__Work to complete__. Return each line of the material verbatim.

__Given information__.
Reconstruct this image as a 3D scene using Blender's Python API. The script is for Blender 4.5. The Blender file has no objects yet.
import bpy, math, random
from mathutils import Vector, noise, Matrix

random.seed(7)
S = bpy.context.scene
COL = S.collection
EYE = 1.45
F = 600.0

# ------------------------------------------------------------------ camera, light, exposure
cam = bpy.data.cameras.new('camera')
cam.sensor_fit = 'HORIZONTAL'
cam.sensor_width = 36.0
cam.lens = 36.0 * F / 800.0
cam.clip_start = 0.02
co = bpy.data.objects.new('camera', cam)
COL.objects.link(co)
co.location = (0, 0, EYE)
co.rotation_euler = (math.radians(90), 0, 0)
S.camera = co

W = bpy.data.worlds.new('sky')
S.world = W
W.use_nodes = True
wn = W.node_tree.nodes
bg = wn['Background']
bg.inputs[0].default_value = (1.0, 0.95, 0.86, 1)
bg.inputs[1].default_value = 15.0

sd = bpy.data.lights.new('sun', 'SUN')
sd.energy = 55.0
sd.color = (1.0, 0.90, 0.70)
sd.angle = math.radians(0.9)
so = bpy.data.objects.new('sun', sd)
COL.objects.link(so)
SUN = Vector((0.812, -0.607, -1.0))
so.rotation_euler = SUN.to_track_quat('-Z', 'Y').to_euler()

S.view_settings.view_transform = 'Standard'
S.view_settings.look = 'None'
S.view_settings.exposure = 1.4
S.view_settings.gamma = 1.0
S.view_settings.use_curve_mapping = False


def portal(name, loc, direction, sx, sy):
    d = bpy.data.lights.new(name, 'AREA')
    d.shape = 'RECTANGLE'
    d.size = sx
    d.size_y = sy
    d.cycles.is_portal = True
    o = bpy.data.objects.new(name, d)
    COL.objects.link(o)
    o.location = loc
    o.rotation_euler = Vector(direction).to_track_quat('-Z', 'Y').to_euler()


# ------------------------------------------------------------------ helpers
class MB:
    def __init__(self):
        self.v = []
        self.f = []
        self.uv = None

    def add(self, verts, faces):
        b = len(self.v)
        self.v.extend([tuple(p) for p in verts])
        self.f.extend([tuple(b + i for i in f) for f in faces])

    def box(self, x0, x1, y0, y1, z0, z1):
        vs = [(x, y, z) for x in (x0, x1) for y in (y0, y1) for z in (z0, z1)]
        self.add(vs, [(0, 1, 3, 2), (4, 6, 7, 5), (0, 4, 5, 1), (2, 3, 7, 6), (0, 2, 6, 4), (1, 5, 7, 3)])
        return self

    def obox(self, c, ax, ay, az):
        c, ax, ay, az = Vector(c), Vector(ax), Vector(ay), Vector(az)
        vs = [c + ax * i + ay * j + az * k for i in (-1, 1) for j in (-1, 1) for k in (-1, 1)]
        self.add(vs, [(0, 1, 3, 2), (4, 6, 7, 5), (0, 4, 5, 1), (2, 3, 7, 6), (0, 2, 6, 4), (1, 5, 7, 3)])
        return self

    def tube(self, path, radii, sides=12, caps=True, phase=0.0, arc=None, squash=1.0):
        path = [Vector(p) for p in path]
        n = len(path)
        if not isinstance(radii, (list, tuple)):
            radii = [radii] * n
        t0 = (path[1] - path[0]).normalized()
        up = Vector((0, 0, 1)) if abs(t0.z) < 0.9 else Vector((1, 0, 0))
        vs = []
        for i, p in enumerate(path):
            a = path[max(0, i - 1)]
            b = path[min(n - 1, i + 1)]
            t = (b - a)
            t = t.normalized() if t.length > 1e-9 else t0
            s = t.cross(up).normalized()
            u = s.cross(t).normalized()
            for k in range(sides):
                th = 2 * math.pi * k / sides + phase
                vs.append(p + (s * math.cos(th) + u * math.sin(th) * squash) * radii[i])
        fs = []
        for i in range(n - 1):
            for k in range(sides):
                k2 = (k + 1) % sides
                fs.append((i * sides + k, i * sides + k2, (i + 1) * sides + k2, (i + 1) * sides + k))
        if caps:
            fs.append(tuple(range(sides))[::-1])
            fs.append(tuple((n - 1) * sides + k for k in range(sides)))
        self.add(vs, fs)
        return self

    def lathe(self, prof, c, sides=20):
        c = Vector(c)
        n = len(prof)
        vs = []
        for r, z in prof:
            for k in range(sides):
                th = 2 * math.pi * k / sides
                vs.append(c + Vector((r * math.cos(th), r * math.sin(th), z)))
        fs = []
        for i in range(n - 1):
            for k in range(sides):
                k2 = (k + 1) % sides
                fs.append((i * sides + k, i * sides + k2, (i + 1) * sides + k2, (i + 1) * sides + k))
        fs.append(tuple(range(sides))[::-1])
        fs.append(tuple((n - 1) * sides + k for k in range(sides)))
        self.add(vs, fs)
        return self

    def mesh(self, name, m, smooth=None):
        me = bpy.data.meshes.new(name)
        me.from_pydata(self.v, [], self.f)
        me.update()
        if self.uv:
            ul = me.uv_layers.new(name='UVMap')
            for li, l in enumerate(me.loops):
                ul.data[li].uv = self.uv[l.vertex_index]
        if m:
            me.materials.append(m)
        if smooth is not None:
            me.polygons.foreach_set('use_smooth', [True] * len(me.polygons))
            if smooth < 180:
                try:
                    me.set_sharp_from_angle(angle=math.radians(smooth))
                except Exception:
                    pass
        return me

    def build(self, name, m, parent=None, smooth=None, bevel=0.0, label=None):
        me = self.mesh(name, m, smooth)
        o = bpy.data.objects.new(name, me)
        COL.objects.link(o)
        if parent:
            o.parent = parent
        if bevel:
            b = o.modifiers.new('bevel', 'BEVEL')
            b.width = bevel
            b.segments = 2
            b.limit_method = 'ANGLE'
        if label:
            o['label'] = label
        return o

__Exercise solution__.
Reconstruct this image as a 3D scene using Blender's Python API. The script is for Blender 4.5. The Blender file has no objects yet.
import bpy, math, random
from mathutils import Vector, noise, Matrix

random.seed(7)
S = bpy.context.scene
COL = S.collection
EYE = 1.45
F = 600.0

# ------------------------------------------------------------------ camera, light, exposure
cam = bpy.data.cameras.new('camera')
cam.sensor_fit = 'HORIZONTAL'
cam.sensor_width = 36.0
cam.lens = 36.0 * F / 800.0
cam.clip_start = 0.02
co = bpy.data.objects.new('camera', cam)
COL.objects.link(co)
co.location = (0, 0, EYE)
co.rotation_euler = (math.radians(90), 0, 0)
S.camera = co

W = bpy.data.worlds.new('sky')
S.world = W
W.use_nodes = True
wn = W.node_tree.nodes
bg = wn['Background']
bg.inputs[0].default_value = (1.0, 0.95, 0.86, 1)
bg.inputs[1].default_value = 15.0

sd = bpy.data.lights.new('sun', 'SUN')
sd.energy = 55.0
sd.color = (1.0, 0.90, 0.70)
sd.angle = math.radians(0.9)
so = bpy.data.objects.new('sun', sd)
COL.objects.link(so)
SUN = Vector((0.812, -0.607, -1.0))
so.rotation_euler = SUN.to_track_quat('-Z', 'Y').to_euler()

S.view_settings.view_transform = 'Standard'
S.view_settings.look = 'None'
S.view_settings.exposure = 1.4
S.view_settings.gamma = 1.0
S.view_settings.use_curve_mapping = False


def portal(name, loc, direction, sx, sy):
    d = bpy.data.lights.new(name, 'AREA')
    d.shape = 'RECTANGLE'
    d.size = sx
    d.size_y = sy
    d.cycles.is_portal = True
    o = bpy.data.objects.new(name, d)
    COL.objects.link(o)
    o.location = loc
    o.rotation_euler = Vector(direction).to_track_quat('-Z', 'Y').to_euler()


# ------------------------------------------------------------------ helpers
class MB:
    def __init__(self):
        self.v = []
        self.f = []
        self.uv = None

    def add(self, verts, faces):
        b = len(self.v)
        self.v.extend([tuple(p) for p in verts])
        self.f.extend([tuple(b + i for i in f) for f in faces])

    def box(self, x0, x1, y0, y1, z0, z1):
        vs = [(x, y, z) for x in (x0, x1) for y in (y0, y1) for z in (z0, z1)]
        self.add(vs, [(0, 1, 3, 2), (4, 6, 7, 5), (0, 4, 5, 1), (2, 3, 7, 6), (0, 2, 6, 4), (1, 5, 7, 3)])
        return self

    def obox(self, c, ax, ay, az):
        c, ax, ay, az = Vector(c), Vector(ax), Vector(ay), Vector(az)
        vs = [c + ax * i + ay * j + az * k for i in (-1, 1) for j in (-1, 1) for k in (-1, 1)]
        self.add(vs, [(0, 1, 3, 2), (4, 6, 7, 5), (0, 4, 5, 1), (2, 3, 7, 6), (0, 2, 6, 4), (1, 5, 7, 3)])
        return self

    def tube(self, path, radii, sides=12, caps=True, phase=0.0, arc=None, squash=1.0):
        path = [Vector(p) for p in path]
        n = len(path)
        if not isinstance(radii, (list, tuple)):
            radii = [radii] * n
        t0 = (path[1] - path[0]).normalized()
        up = Vector((0, 0, 1)) if abs(t0.z) < 0.9 else Vector((1, 0, 0))
        vs = []
        for i, p in enumerate(path):
            a = path[max(0, i - 1)]
            b = path[min(n - 1, i + 1)]
            t = (b - a)
            t = t.normalized() if t.length > 1e-9 else t0
            s = t.cross(up).normalized()
            u = s.cross(t).normalized()
            for k in range(sides):
                th = 2 * math.pi * k / sides + phase
                vs.append(p + (s * math.cos(th) + u * math.sin(th) * squash) * radii[i])
        fs = []
        for i in range(n - 1):
            for k in range(sides):
                k2 = (k + 1) % sides
                fs.append((i * sides + k, i * sides + k2, (i + 1) * sides + k2, (i + 1) * sides + k))
        if caps:
            fs.append(tuple(range(sides))[::-1])
            fs.append(tuple((n - 1) * sides + k for k in range(sides)))
        self.add(vs, fs)
        return self

    def lathe(self, prof, c, sides=20):
        c = Vector(c)
        n = len(prof)
        vs = []
        for r, z in prof:
            for k in range(sides):
                th = 2 * math.pi * k / sides
                vs.append(c + Vector((r * math.cos(th), r * math.sin(th), z)))
        fs = []
        for i in range(n - 1):
            for k in range(sides):
                k2 = (k + 1) % sides
                fs.append((i * sides + k, i * sides + k2, (i + 1) * sides + k2, (i + 1) * sides + k))
        fs.append(tuple(range(sides))[::-1])
        fs.append(tuple((n - 1) * sides + k for k in range(sides)))
        self.add(vs, fs)
        return self

    def mesh(self, name, m, smooth=None):
        me = bpy.data.meshes.new(name)
        me.from_pydata(self.v, [], self.f)
        me.update()
        if self.uv:
            ul = me.uv_layers.new(name='UVMap')
            for li, l in enumerate(me.loops):
                ul.data[li].uv = self.uv[l.vertex_index]
        if m:
            me.materials.append(m)
        if smooth is not None:
            me.polygons.foreach_set('use_smooth', [True] * len(me.polygons))
            if smooth < 180:
                try:
                    me.set_sharp_from_angle(angle=math.radians(smooth))
                except Exception:
                    pass
        return me

    def build(self, name, m, parent=None, smooth=None, bevel=0.0, label=None):
        me = self.mesh(name, m, smooth)
        o = bpy.data.objects.new(name, me)
        COL.objects.link(o)
        if parent:
            o.parent = parent
        if bevel:
            b = o.modifiers.new('bevel', 'BEVEL')
            b.width = bevel
            b.segments = 2
            b.limit_method = 'ANGLE'
        if label:
            o['label'] = label
        return o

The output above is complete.